**EXERCISE:**
Reproduce the material in full, unchanged.

**COLLECTED MATERIAL:**
----------
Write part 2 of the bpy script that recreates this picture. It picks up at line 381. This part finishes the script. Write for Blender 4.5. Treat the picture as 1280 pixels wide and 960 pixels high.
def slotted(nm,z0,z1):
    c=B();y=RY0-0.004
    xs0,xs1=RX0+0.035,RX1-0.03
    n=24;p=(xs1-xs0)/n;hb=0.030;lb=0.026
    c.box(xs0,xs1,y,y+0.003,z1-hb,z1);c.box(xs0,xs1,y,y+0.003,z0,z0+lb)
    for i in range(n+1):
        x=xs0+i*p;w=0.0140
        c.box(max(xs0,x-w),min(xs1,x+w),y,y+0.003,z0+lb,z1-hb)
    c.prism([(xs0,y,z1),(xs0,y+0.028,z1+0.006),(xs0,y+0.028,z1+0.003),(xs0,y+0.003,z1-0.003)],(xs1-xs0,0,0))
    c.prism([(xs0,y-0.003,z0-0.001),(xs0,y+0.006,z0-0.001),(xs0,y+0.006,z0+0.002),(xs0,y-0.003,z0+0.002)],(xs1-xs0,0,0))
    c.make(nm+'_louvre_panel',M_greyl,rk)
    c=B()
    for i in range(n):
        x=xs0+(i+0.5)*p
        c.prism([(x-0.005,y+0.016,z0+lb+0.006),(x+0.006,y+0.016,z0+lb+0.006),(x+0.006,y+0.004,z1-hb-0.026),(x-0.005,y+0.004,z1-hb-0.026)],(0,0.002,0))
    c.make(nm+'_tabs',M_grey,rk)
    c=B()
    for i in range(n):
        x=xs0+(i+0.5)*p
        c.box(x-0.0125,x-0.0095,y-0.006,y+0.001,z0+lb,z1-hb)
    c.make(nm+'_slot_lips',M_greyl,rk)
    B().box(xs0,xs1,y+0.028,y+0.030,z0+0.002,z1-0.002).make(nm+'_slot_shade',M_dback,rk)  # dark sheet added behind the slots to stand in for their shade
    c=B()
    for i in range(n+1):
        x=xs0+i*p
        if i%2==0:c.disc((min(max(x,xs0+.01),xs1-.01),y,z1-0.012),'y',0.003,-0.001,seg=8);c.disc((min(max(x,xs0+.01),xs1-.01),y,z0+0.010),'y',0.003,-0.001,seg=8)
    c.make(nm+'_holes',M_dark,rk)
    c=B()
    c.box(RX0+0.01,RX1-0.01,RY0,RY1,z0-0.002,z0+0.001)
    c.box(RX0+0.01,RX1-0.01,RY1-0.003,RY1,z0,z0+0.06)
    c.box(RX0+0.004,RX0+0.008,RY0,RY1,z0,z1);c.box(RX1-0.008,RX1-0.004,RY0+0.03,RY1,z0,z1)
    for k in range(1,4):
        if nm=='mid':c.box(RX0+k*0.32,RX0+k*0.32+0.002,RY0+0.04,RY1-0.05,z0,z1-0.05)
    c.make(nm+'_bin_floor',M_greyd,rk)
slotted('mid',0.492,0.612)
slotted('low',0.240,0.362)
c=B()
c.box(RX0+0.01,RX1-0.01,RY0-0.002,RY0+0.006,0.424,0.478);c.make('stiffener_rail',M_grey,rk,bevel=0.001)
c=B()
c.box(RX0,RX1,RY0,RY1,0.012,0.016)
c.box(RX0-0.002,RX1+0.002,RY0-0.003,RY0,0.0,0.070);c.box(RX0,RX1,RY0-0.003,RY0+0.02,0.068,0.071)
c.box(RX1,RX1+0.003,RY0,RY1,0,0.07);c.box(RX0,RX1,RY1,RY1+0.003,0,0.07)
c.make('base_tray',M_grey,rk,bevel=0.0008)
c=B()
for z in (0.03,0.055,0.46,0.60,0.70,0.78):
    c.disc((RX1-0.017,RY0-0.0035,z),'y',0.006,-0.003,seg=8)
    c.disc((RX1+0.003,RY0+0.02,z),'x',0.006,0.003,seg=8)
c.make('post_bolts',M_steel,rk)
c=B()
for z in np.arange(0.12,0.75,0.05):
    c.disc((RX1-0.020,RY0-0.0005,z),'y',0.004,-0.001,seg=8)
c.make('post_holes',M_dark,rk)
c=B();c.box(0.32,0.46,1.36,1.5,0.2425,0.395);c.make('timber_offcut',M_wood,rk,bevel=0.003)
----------
**EXERCISE ANSWER:**
Write part 2 of the bpy script that recreates this picture. It picks up at line 381. This part finishes the script. Write for Blender 4.5. Treat the picture as 1280 pixels wide and 960 pixels high.
def slotted(nm,z0,z1):
    c=B();y=RY0-0.004
    xs0,xs1=RX0+0.035,RX1-0.03
    n=24;p=(xs1-xs0)/n;hb=0.030;lb=0.026
    c.box(xs0,xs1,y,y+0.003,z1-hb,z1);c.box(xs0,xs1,y,y+0.003,z0,z0+lb)
    for i in range(n+1):
        x=xs0+i*p;w=0.0140
        c.box(max(xs0,x-w),min(xs1,x+w),y,y+0.003,z0+lb,z1-hb)
    c.prism([(xs0,y,z1),(xs0,y+0.028,z1+0.006),(xs0,y+0.028,z1+0.003),(xs0,y+0.003,z1-0.003)],(xs1-xs0,0,0))
    c.prism([(xs0,y-0.003,z0-0.001),(xs0,y+0.006,z0-0.001),(xs0,y+0.006,z0+0.002),(xs0,y-0.003,z0+0.002)],(xs1-xs0,0,0))
    c.make(nm+'_louvre_panel',M_greyl,rk)
    c=B()
    for i in range(n):
        x=xs0+(i+0.5)*p
        c.prism([(x-0.005,y+0.016,z0+lb+0.006),(x+0.006,y+0.016,z0+lb+0.006),(x+0.006,y+0.004,z1-hb-0.026),(x-0.005,y+0.004,z1-hb-0.026)],(0,0.002,0))
    c.make(nm+'_tabs',M_grey,rk)
    c=B()
    for i in range(n):
        x=xs0+(i+0.5)*p
        c.box(x-0.0125,x-0.0095,y-0.006,y+0.001,z0+lb,z1-hb)
    c.make(nm+'_slot_lips',M_greyl,rk)
    B().box(xs0,xs1,y+0.028,y+0.030,z0+0.002,z1-0.002).make(nm+'_slot_shade',M_dback,rk)  # dark sheet added behind the slots to stand in for their shade
    c=B()
    for i in range(n+1):
        x=xs0+i*p
        if i%2==0:c.disc((min(max(x,xs0+.01),xs1-.01),y,z1-0.012),'y',0.003,-0.001,seg=8);c.disc((min(max(x,xs0+.01),xs1-.01),y,z0+0.010),'y',0.003,-0.001,seg=8)
    c.make(nm+'_holes',M_dark,rk)
    c=B()
    c.box(RX0+0.01,RX1-0.01,RY0,RY1,z0-0.002,z0+0.001)
    c.box(RX0+0.01,RX1-0.01,RY1-0.003,RY1,z0,z0+0.06)
    c.box(RX0+0.004,RX0+0.008,RY0,RY1,z0,z1);c.box(RX1-0.008,RX1-0.004,RY0+0.03,RY1,z0,z1)
    for k in range(1,4):
        if nm=='mid':c.box(RX0+k*0.32,RX0+k*0.32+0.002,RY0+0.04,RY1-0.05,z0,z1-0.05)
    c.make(nm+'_bin_floor',M_greyd,rk)
slotted('mid',0.492,0.612)
slotted('low',0.240,0.362)
c=B()
c.box(RX0+0.01,RX1-0.01,RY0-0.002,RY0+0.006,0.424,0.478);c.make('stiffener_rail',M_grey,rk,bevel=0.001)
c=B()
c.box(RX0,RX1,RY0,RY1,0.012,0.016)
c.box(RX0-0.002,RX1+0.002,RY0-0.003,RY0,0.0,0.070);c.box(RX0,RX1,RY0-0.003,RY0+0.02,0.068,0.071)
c.box(RX1,RX1+0.003,RY0,RY1,0,0.07);c.box(RX0,RX1,RY1,RY1+0.003,0,0.07)
c.make('base_tray',M_grey,rk,bevel=0.0008)
c=B()
for z in (0.03,0.055,0.46,0.60,0.70,0.78):
    c.disc((RX1-0.017,RY0-0.0035,z),'y',0.006,-0.003,seg=8)
    c.disc((RX1+0.003,RY0+0.02,z),'x',0.006,0.003,seg=8)
c.make('post_bolts',M_steel,rk)
c=B()
for z in np.arange(0.12,0.75,0.05):
    c.disc((RX1-0.020,RY0-0.0005,z),'y',0.004,-0.001,seg=8)
c.make('post_holes',M_dark,rk)
c=B();c.box(0.32,0.46,1.36,1.5,0.2425,0.395);c.make('timber_offcut',M_wood,rk,bevel=0.003)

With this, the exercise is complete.